▸ **REQUEST**: Beneath this line sits some data. Return only its lines from the one holding "Model this scene" through the one holding "return np.array([u, d", inclusive, exactly, with the images removed.

▸ **RECORDS PROVIDED**:
-.-.-

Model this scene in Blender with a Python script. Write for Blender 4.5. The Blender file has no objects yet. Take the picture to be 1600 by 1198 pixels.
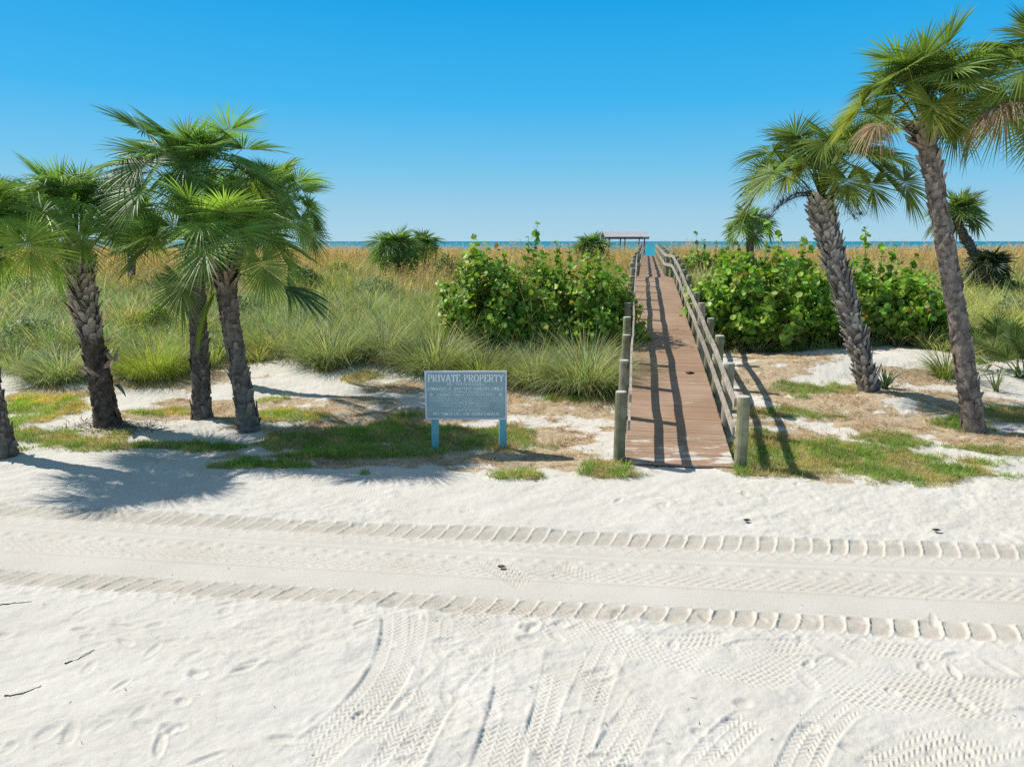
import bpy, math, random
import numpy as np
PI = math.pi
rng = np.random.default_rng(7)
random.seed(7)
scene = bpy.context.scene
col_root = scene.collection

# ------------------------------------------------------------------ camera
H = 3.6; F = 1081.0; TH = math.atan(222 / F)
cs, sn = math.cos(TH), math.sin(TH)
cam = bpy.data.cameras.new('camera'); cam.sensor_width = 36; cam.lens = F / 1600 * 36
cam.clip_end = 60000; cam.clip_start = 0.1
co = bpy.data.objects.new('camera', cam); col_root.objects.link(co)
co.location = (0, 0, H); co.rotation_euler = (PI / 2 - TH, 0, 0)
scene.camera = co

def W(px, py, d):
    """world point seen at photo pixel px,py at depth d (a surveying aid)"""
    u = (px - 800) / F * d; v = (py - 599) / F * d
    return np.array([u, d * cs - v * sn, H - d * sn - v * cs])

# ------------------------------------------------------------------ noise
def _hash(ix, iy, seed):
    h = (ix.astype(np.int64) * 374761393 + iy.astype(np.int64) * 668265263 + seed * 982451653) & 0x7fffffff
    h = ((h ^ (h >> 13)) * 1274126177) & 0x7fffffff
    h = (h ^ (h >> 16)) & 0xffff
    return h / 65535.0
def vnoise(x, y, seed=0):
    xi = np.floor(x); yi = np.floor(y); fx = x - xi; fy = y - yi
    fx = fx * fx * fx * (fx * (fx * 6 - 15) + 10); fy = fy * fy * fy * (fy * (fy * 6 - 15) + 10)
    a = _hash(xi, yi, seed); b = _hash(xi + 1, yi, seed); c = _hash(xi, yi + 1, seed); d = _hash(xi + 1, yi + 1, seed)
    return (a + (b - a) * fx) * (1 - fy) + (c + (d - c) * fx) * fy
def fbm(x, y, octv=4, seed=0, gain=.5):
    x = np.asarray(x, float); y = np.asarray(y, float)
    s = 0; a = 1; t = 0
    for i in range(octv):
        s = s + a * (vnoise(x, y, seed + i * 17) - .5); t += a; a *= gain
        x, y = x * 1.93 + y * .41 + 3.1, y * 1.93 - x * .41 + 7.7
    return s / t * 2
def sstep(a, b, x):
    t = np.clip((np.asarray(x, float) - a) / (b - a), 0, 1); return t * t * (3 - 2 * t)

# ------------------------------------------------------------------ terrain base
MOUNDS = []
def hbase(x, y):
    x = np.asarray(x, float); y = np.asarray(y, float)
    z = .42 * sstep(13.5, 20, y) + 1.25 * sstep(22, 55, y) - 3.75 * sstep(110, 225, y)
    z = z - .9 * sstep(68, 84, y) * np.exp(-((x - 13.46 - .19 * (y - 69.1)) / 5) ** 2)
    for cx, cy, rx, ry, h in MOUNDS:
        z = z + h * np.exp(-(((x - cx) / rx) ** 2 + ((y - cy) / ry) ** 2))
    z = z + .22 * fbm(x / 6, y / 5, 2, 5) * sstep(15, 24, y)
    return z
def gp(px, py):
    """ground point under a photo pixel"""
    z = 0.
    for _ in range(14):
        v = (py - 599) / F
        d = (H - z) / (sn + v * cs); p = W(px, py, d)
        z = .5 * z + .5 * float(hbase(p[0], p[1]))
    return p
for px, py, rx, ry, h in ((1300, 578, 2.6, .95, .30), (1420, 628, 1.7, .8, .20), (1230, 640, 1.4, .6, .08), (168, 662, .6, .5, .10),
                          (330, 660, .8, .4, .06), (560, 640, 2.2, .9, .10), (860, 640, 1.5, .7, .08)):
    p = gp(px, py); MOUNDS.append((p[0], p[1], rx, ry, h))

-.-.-

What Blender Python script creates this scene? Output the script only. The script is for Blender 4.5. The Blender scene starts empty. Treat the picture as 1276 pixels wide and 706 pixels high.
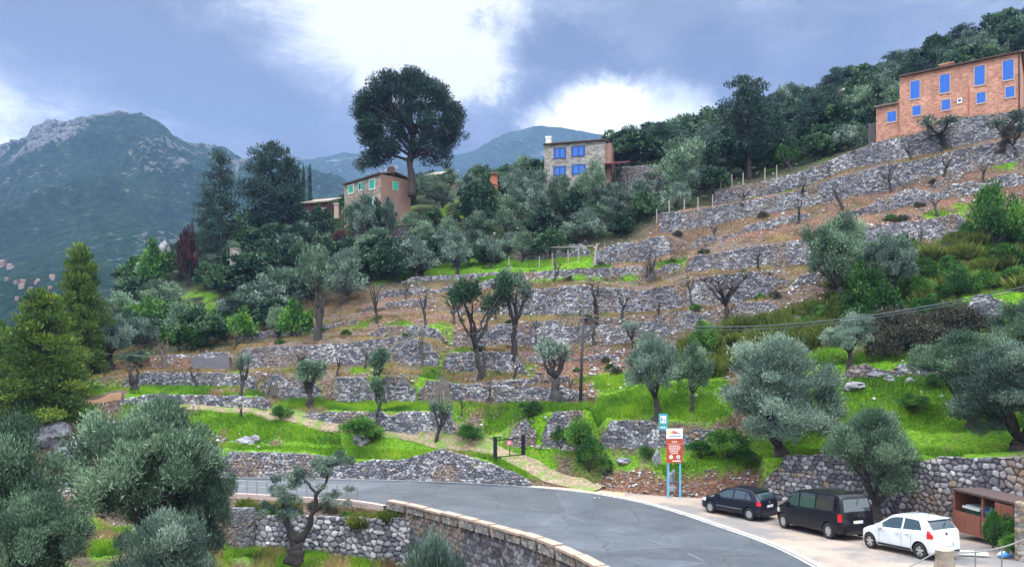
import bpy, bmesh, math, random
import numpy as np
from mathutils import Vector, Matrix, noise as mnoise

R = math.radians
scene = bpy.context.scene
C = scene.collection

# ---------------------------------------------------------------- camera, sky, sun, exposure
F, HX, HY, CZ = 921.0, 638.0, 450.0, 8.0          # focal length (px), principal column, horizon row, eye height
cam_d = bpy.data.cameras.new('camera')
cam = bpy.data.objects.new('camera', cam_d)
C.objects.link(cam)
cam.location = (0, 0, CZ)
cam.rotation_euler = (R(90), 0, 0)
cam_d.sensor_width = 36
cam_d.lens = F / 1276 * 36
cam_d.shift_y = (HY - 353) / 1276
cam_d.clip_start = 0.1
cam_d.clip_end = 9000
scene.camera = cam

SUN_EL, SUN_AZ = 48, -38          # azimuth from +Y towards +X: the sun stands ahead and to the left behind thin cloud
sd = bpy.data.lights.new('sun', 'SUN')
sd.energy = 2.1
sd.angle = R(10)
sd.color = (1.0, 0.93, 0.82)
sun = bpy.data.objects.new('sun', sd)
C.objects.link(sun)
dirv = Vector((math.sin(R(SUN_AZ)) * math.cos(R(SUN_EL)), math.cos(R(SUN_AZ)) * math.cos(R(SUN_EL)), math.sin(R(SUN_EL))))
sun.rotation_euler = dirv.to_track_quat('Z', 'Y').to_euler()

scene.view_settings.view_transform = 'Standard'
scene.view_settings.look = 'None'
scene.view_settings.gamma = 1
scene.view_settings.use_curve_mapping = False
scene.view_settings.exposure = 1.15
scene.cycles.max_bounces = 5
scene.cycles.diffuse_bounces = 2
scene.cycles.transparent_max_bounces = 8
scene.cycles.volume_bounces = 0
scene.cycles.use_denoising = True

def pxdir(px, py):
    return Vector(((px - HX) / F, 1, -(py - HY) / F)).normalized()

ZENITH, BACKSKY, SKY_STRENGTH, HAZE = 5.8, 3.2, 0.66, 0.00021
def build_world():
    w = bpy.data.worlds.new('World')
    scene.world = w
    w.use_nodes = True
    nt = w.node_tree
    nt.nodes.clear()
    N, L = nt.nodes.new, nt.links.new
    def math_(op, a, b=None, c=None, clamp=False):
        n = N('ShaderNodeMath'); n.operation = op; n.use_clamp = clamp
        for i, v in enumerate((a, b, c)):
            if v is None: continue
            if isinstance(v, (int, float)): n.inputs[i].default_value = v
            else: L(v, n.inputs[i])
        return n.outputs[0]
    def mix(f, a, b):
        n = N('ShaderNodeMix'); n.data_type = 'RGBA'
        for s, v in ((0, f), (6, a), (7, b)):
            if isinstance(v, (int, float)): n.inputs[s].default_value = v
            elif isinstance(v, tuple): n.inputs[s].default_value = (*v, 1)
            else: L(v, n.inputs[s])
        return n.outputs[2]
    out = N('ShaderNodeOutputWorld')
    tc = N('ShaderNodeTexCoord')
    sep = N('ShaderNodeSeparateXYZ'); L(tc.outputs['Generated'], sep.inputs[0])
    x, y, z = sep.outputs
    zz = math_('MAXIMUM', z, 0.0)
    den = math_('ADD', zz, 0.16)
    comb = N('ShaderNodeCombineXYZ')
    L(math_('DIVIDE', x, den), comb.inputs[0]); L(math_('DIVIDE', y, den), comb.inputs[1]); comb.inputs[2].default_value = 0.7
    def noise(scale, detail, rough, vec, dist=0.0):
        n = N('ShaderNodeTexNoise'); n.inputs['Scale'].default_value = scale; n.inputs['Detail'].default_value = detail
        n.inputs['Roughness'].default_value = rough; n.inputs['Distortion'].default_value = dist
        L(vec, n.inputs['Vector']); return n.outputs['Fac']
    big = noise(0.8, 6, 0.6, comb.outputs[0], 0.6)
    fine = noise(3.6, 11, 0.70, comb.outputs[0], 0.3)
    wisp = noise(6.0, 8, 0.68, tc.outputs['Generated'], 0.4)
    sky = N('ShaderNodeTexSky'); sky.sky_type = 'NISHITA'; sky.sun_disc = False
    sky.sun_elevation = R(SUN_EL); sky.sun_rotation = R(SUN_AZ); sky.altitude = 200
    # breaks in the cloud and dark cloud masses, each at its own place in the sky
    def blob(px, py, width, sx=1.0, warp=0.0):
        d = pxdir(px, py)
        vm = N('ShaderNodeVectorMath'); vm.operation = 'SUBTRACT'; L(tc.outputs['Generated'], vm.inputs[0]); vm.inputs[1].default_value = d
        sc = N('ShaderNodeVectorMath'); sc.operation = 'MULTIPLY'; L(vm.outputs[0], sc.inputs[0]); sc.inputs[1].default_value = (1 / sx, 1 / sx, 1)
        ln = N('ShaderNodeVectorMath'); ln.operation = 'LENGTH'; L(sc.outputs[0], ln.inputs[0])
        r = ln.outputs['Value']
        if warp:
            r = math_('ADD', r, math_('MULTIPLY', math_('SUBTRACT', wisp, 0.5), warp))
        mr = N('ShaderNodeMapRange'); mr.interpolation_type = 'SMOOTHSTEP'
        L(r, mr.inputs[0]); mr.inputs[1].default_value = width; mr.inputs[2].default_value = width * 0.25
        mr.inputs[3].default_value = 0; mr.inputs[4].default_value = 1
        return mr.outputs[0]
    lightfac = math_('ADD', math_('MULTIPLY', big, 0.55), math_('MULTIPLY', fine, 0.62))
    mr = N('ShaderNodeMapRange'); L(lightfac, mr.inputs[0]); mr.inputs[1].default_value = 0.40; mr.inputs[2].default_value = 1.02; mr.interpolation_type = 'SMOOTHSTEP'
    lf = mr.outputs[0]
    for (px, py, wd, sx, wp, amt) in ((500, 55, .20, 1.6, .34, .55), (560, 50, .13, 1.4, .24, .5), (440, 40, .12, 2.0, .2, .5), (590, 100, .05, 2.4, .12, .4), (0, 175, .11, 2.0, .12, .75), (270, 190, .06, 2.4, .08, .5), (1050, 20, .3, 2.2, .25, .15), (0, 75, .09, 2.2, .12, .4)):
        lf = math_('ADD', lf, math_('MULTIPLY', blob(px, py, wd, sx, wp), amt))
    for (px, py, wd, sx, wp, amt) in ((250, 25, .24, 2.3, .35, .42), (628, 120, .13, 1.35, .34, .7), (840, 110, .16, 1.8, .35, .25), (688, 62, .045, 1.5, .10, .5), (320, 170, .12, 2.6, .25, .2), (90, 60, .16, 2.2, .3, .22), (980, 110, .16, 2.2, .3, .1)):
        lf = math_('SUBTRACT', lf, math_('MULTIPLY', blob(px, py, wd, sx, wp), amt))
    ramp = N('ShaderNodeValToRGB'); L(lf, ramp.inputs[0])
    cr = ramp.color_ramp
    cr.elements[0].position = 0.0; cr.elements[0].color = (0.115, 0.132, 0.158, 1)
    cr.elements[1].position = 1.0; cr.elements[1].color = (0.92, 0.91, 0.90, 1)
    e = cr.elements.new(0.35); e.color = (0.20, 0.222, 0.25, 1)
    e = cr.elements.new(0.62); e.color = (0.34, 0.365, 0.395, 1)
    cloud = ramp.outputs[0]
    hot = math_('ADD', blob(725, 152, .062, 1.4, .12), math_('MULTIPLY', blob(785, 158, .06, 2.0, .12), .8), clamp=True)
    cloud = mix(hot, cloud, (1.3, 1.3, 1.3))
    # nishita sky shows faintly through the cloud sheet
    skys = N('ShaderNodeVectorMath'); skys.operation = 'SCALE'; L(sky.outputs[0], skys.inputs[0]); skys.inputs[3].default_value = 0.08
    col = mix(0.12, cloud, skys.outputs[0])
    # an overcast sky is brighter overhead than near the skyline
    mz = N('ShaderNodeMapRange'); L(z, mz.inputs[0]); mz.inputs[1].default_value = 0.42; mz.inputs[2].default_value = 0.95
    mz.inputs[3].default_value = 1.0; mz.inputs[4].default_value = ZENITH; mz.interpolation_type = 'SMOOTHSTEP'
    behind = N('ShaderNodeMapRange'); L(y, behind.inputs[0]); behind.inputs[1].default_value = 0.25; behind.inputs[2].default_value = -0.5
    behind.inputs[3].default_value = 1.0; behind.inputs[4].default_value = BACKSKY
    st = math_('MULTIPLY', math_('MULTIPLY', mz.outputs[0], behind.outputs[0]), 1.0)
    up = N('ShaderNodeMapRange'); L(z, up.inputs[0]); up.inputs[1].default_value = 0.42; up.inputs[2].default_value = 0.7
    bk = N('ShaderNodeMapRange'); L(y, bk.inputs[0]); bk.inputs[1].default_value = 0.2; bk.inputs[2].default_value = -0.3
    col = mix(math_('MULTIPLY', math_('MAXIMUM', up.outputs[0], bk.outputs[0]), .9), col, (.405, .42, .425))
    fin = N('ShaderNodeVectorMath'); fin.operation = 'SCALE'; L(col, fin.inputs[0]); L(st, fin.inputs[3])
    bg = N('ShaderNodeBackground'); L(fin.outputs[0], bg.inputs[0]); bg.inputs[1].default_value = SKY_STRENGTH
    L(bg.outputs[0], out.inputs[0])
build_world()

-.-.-

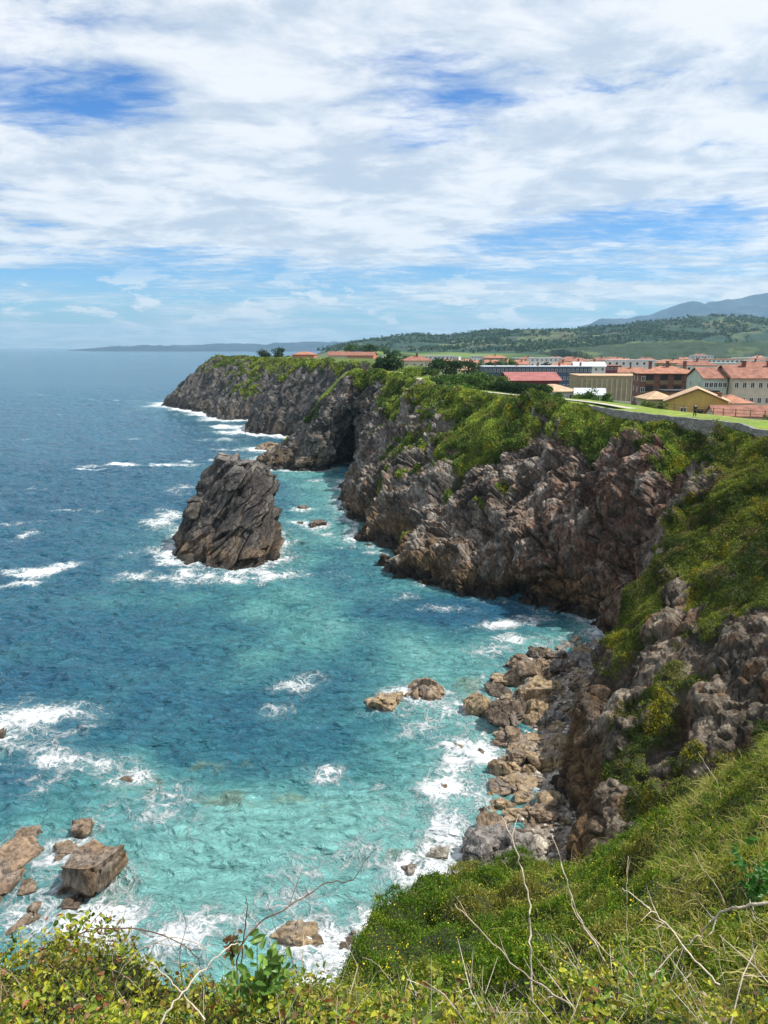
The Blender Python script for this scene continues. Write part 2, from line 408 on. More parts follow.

-.-.-

▸ **RESULT OF THE EXERCISE**:
Model this scene in Blender with a Python script. Write for Blender 4.5. The Blender file has no objects yet. Take the picture to be 1600 by 1198 pixels.
import bpy, math, random
import numpy as np
PI = math.pi
rng = np.random.default_rng(7)
random.seed(7)
scene = bpy.context.scene
col_root = scene.collection

# ------------------------------------------------------------------ camera
H = 3.6; F = 1081.0; TH = math.atan(222 / F)
cs, sn = math.cos(TH), math.sin(TH)
cam = bpy.data.cameras.new('camera'); cam.sensor_width = 36; cam.lens = F / 1600 * 36
cam.clip_end = 60000; cam.clip_start = 0.1
co = bpy.data.objects.new('camera', cam); col_root.objects.link(co)
co.location = (0, 0, H); co.rotation_euler = (PI / 2 - TH, 0, 0)
scene.camera = co

def W(px, py, d):
    """world point seen at photo pixel px,py at depth d (a surveying aid)"""
    u = (px - 800) / F * d; v = (py - 599) / F * d
    return np.array([u, d * cs - v * sn, H - d * sn - v * cs])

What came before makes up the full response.